Cover undamaged areas of the hull close to the area to be repaired with newspaper. Mask the edges with tape. Use the rotary tool and a pointed grinding bit to dig out the damaged gelcoat. Bevel the edges around the damaged area and grind away the damaged part down to the fiberglass. Be careful not to gouge the fiberglass.

Step 2

Roughen the surface in and around the chip or dent with 80-grit sandpaper to give the gelcoat a rough surface to adhere to. Blow out the dust from the repair area and blot it clean with acetone. Allow the damaged area to dry thoroughly. Fill pronounced scratches or dents with gelcoat paste and use the plastic putty knife to level the surface of the repair area just below the hull to allow room for a coat of gelcoat. Follow the directions on your particular paste mixture. Allow it to cure thoroughly.

Step 3

Mix a small amount of gelcoat in your mixing container according to manufacturer's directions. Add color tint solutions in the proportions and shades suggested by the color matching chart that comes with the tint colors.

Step 4

Add the MEKP catalyst as directed. Be sure to get the catalyst proportions right. Too much will prevent the gelcoat from hardening and create air bubbles. Too little can increase drying time.

Step 5

Fill the damaged area with about 25 percent more gelcoat than you need, to allow for shrinkage.

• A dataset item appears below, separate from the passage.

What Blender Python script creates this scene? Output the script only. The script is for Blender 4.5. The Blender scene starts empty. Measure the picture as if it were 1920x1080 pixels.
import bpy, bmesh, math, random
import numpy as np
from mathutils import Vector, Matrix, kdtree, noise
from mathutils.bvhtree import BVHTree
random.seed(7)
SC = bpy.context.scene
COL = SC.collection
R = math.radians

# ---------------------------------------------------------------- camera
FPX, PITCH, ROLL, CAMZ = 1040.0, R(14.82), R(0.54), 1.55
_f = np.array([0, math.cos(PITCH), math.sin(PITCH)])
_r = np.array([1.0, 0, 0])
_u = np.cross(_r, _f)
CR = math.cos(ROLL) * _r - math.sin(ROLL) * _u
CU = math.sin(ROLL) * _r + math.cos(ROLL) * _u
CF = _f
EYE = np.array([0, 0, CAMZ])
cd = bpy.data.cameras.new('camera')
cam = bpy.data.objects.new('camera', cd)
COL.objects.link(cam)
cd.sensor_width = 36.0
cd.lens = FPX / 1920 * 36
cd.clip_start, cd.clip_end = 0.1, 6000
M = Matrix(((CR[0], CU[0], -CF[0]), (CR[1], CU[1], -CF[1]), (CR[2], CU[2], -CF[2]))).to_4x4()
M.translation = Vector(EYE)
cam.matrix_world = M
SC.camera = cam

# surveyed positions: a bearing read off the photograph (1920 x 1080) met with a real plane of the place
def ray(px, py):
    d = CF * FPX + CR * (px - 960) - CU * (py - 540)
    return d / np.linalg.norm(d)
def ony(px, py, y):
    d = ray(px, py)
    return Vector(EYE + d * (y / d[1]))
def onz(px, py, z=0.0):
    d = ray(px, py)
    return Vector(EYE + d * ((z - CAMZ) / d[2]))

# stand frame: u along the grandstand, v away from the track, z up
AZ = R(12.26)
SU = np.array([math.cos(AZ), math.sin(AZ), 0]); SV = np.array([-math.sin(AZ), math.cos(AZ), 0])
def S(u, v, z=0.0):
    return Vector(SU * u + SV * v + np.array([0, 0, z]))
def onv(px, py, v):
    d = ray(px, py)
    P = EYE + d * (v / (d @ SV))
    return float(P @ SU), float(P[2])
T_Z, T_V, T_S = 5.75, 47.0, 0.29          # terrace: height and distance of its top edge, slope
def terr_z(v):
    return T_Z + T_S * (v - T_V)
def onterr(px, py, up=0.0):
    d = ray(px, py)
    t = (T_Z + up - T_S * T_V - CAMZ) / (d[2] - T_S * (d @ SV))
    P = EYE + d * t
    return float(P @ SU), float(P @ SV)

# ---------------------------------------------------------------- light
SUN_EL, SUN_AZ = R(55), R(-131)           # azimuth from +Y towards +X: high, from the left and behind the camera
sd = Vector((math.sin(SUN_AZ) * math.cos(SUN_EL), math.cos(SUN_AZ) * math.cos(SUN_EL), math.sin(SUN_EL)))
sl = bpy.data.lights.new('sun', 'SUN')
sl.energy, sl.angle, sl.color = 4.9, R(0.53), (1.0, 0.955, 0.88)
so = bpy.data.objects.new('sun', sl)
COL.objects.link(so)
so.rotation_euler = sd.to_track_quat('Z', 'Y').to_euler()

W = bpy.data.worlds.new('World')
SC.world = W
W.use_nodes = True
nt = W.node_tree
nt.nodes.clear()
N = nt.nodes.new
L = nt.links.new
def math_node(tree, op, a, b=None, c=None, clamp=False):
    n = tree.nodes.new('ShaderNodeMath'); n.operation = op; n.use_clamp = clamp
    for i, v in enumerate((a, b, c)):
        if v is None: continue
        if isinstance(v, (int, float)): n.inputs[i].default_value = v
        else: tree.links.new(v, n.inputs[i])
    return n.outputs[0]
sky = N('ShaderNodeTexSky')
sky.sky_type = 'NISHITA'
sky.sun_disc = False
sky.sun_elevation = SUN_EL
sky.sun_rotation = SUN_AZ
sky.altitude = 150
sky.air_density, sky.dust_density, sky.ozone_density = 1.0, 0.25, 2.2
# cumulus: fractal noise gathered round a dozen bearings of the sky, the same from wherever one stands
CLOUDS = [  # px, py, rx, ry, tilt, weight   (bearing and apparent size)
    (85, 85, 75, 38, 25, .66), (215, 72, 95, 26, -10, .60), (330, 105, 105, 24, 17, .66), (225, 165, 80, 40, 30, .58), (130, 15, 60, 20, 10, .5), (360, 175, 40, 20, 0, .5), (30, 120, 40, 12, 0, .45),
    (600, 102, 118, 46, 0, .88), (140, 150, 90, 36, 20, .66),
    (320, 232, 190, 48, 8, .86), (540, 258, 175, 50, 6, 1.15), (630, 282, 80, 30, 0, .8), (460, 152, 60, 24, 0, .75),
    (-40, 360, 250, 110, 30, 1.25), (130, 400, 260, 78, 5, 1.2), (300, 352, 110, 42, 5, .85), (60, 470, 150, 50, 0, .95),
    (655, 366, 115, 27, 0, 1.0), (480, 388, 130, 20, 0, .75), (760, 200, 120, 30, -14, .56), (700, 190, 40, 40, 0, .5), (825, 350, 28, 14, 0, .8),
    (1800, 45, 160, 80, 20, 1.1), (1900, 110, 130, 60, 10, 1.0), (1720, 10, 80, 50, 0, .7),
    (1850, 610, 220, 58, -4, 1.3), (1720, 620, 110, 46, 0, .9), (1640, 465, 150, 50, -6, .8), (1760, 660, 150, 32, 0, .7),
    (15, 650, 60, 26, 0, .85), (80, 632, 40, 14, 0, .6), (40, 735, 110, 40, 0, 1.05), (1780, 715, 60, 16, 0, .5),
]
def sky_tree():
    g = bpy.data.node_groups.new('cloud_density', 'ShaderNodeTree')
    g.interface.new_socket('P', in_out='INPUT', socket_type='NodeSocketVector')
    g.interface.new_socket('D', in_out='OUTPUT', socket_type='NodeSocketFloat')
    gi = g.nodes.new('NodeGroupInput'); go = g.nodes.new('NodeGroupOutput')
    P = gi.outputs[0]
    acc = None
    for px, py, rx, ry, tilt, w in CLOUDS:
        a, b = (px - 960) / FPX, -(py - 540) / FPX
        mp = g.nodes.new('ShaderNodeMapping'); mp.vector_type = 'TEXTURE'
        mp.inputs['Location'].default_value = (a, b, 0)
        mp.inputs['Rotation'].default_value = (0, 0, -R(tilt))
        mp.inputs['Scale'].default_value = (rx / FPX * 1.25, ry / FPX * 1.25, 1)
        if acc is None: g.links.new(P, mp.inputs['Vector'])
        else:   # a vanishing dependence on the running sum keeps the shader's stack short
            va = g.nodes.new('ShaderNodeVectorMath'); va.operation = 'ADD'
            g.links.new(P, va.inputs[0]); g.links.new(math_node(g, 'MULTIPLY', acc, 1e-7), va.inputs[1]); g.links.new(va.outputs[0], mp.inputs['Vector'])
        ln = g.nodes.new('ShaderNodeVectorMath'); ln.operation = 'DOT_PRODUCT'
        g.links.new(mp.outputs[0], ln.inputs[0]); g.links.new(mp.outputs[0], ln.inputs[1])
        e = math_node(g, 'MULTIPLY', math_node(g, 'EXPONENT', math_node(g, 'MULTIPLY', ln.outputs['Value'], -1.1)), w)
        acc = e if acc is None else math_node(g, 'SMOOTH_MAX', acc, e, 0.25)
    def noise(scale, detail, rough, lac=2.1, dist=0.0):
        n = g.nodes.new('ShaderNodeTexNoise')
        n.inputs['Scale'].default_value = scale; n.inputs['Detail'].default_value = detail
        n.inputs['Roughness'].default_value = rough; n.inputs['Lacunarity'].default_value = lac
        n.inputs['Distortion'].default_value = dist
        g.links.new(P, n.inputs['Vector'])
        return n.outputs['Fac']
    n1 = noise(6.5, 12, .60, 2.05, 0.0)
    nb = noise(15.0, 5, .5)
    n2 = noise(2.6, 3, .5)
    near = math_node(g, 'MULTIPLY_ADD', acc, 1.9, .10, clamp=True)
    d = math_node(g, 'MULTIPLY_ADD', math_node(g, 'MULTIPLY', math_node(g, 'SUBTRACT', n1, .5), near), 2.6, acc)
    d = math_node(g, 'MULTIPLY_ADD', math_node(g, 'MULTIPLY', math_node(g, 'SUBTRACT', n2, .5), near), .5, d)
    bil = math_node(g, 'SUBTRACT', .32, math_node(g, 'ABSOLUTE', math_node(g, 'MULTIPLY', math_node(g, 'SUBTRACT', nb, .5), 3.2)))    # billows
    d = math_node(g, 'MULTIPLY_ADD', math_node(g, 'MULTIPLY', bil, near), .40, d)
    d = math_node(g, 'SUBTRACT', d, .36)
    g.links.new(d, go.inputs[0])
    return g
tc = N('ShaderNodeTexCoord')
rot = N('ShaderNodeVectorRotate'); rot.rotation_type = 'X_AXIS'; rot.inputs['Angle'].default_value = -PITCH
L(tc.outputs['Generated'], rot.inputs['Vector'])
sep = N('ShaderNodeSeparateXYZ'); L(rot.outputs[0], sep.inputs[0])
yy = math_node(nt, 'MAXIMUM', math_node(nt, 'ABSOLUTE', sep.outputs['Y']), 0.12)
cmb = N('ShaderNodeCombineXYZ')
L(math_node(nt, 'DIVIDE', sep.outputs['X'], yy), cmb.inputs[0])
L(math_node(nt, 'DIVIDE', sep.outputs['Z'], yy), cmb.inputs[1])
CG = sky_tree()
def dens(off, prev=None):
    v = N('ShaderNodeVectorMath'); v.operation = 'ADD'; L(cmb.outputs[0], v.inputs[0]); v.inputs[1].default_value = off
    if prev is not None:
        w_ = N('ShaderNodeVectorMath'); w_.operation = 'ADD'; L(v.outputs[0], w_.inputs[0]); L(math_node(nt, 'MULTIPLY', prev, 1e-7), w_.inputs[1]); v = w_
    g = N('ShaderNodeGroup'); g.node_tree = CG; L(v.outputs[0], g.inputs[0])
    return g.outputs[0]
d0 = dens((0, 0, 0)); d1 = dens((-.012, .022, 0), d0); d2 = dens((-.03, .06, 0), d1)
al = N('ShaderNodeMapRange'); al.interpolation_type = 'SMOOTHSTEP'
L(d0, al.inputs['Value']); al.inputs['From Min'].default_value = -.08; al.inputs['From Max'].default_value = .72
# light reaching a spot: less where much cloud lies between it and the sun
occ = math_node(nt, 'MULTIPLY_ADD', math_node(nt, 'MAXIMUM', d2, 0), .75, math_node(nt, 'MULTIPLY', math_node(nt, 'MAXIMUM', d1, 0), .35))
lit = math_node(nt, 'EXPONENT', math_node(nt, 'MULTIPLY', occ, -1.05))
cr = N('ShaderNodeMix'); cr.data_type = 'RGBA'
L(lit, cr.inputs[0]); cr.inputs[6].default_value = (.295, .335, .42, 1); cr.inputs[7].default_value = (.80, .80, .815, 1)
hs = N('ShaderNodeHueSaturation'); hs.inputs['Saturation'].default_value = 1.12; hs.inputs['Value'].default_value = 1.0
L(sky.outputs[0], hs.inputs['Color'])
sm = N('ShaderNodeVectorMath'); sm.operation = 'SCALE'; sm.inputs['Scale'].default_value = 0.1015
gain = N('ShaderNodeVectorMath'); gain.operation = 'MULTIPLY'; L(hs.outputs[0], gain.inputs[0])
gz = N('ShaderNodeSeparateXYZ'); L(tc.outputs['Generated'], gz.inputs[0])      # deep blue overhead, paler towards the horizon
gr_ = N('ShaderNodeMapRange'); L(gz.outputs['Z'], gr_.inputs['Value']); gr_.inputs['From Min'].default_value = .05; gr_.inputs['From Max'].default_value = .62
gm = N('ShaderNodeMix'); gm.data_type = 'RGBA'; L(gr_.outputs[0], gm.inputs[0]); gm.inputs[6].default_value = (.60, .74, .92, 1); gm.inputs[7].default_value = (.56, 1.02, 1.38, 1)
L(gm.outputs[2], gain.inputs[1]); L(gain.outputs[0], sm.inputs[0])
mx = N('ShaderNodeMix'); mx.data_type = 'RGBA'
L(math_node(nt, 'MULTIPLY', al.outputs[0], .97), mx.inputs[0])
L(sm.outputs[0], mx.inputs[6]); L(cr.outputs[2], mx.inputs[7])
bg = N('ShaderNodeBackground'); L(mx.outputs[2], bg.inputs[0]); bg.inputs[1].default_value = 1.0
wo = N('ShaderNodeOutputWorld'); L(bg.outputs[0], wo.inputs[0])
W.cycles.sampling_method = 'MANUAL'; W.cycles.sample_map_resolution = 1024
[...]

Allow the gelcoat to cover slightly outside the repair area so that all the edges are fully covered. Pop any air bubbles that form with a sharp tool or knife point.

Step 6

Wait at least four hours for the gelcoat to harden. Meanwhile clean up any mess with acetone and paper towels. Allow the repair to cure overnight before sanding.

Step 7

Wipe down the repaired area with acetone and a rag to remove any tackiness. Tape around the edges of the new gelcoat to protect the existing hull. Sand the repaired area with increasingly fine grades of wet/dry sandpaper, starting with 320, then 400 with the orbital sander till you get level with the old hull. Remove the masking tape and use 600-grit sandpaper and sand with a rubber sanding block or by hand to blend the repair and the original hull surface. Don't sand through the new gelcoat. This will leave discolored spots in the repair. Feather the edges of the repair into the surrounding hull area so that the edges don't show.

Step 8

Apply buffing compound and buff smooth with a buffer. It may take three or four passes with the buffer to polish the repair smooth. Finish by waxing the entire boat so the shine is even, and the repair should be virtually invisible.


  • Handle the MEKP catalyst carefully. It is caustic and if it gets in your eyes it can blind you.
  • Always wear gloves and eye protection when handling fiberglass chemicals and solvents.